Indicativos dessa tese estão por aí, aos borbotões. Do sarau do Farol do Saber da Vila Nossa Senhora da Luz ao hoje mais festejado sarau do Brasil o da Cooperifa ou do Bar do Batidão, que desde 2001 reúne semanalmente em São Paulo poetas e prosadores para rodadas de declamações. Puxando pela memória, a reação pública da literatura inclui a Festa Literária de Parati. E principalmente a Jornada Literária de Passo Fundo, com perdão ao trocadilho, a mais profunda experiência de difusão da leitura de que se tem notícia.
Conexão
A educadora Tânia Rösing idealizou a jornada em 1981, ano em que, pode-se dizer, tirou a leitura do mosteiro em que se encontrava. Tânia conectou universidade, escola, sociedade civil, fazendo dos encontros bienais eventos, sim, mas eventos capazes de estimular, nos meses que se seguem, grandes e pequenos leitores. Passo Fundo, estima-se, tem índices de leitura de sete livros per capita ao ano, o mais alto desempenho do país.

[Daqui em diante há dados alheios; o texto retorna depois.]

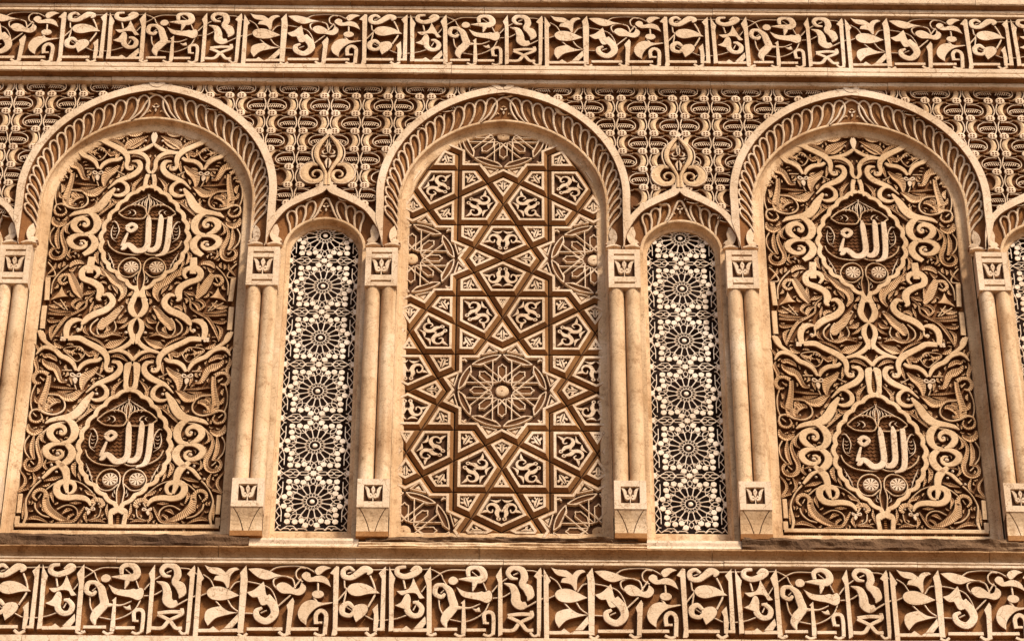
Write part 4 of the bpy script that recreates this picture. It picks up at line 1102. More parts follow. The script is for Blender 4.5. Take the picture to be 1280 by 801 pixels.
def tulip_eyes(b, zc, s, d1):
    for x in (-0.014, 0.014): b.disc(x*s, zc-0.020*s, 0.0042*s, d1-0.01, d1+0.0012, 8)
    b.disc(0, zc+0.026*s, 0.0035*s, d1-0.01, d1+0.0016, 8)
def block(b, w, z0, z1, d, slots, rec):
    """front of a block made of butted bars round its slots and recess"""
    h = w/2
    rx, rz0, rz1 = rec
    b.box(-h, -rx, -0.03, d, z0, z1, 0.002); b.box(rx, h, -0.03, d, z0, z1, 0.002)
    edges = sorted([z0, z1]+[v for s in slots for v in s]+[rz0, rz1])
    for a, c in zip(edges[::2], edges[1::2]):
        b.box(-rx-0.0005, rx+0.0005, -0.03, d-0.0006, a, c, 0.002)
def cap_m(b): block(b, 0.176, 10.003, 10.269, 0.048, [(10.225, 10.237), (10.031, 10.043)], (0.056, 10.080, 10.196))
def cap_g(b): b.box(-0.086, 0.086, -0.034, 0.030, 10.005, 10.267, 0.001)
def base_m(b): block(b, 0.168, 8.551, 8.729, 0.062, [], (0.049, 8.589, 8.691))
def base_g(b): b.box(-0.082, 0.082, -0.034, 0.046, 8.553, 8.727, 0.001)
def mk(name, mat, f):
    b = MB(); f(b); return (name, b.mesh(name, mat))
CAP = [mk('block', 'cream', cap_m), mk('recess', 'field', cap_g), mk('tulip', 'cream', lambda b: tulip(b, 10.140, 0.98, 0.025, 0.046)), mk('tulip_eyes', 'deep', lambda b: tulip_eyes(b, 10.140, 0.98, 0.046))]
prof_br = [(0.058, 8.5505), (0.050, 8.530), (0.040, 8.505), (0.033, 8.478), (0.030, 8.450), (0.0295, 8.424)]
def br_face(b):
    n = len(prof_br)
    g = [0.070, 0.055, 0.041, 0.029, 0.021, 0.014]      # incised curve position
    for a0, a1 in ((lambda i: -0.082, lambda i: -g[i]-0.0026), (lambda i: -g[i]+0.0026, lambda i: g[i]-0.0026), (lambda i: g[i]+0.0026, lambda i: 0.082)):
        V = []; F = []
        for i, (d, z) in enumerate(prof_br):
            V += [(a0(i), -(d-0.014), z), (a0(i), -d, z), (a1(i), -d, z), (a1(i), -(d-0.014), z)]
        for i in range(n-1):
            for k in range(3): F.append((i*4+k, i*4+k+1, i*4+4+k+1, i*4+4+k))
        b.add(V, F)
def br_back(b): b.sweep([(-0.03, 8.5508), (0.052, 8.5508)]+[(d-0.008, z) for d, z in prof_br[1:]]+[(-0.03, 8.424)], -0.081, 0.081, 1)
BAS = [mk('block', 'cream', base_m), mk('recess', 'field', base_g), mk('tulip', 'cream', lambda b: tulip(b, 8.642, 0.84, 0.04, 0.060)), mk('tulip_eyes', 'deep', lambda b: tulip_eyes(b, 8.642, 0.84, 0.060)),
       mk('bracket_face', 'stone', br_face), mk('bracket_core', 'field', br_back), mk('bracket_foot', 'ochre', lambda b: b.box(-0.084, 0.084, -0.03, 0.034, 8.390, 8.4235, 0.003))]  # foot's brown stands in for the shaded underside of the bracket
def shaft(b):
    n = 22; zs = [8.7295, 8.74, 8.80, 9.2, 9.8, 9.96, 10.0025]; rr = [0.0405, 0.0405, 0.0405, 0.0412, 0.0412, 0.0405, 0.0405]
    V = []
    for z, r in zip(zs, rr):
        for i in range(n+1):
            a = math.pi*i/n*1.16-0.08*math.pi
            V.append((r*math.cos(a), -0.002-r*math.sin(a), z))
    K = n+1
    b.add(V, [(i*K+k, i*K+k+1, (i+1)*K+k+1, (i+1)*K+k) for i in range(len(zs)-1) for k in range(n)], smooth=True)
b = MB(); shaft(b); b.v = [(x, y, z-8.7295) for x, y, z in b.v]; SH = b.mesh('column', 'stone')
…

A leitura, ensina Tânia, deve estar conectada com todas as opções que o mundo oferece. "A interatividade de diferentes plataformas ajuda... A música está presente na literatura e vice-versa. A literatura pode conversar com pinturas e com a arte das ruas, como o grafite". E alfineta. "Mas o Brasil não dá estímulo a políticas públicas que tratem a leitura de maneira festiva." No que é apoiada por Eliane Yunes, diretora da Cátedra Unesco de Leitura da PUC do Rio de Janeiro. "Onde muitos estão em torno do livro, convivendo e trocando experiência têm-se festa..." Palavra de quem entende do riscado.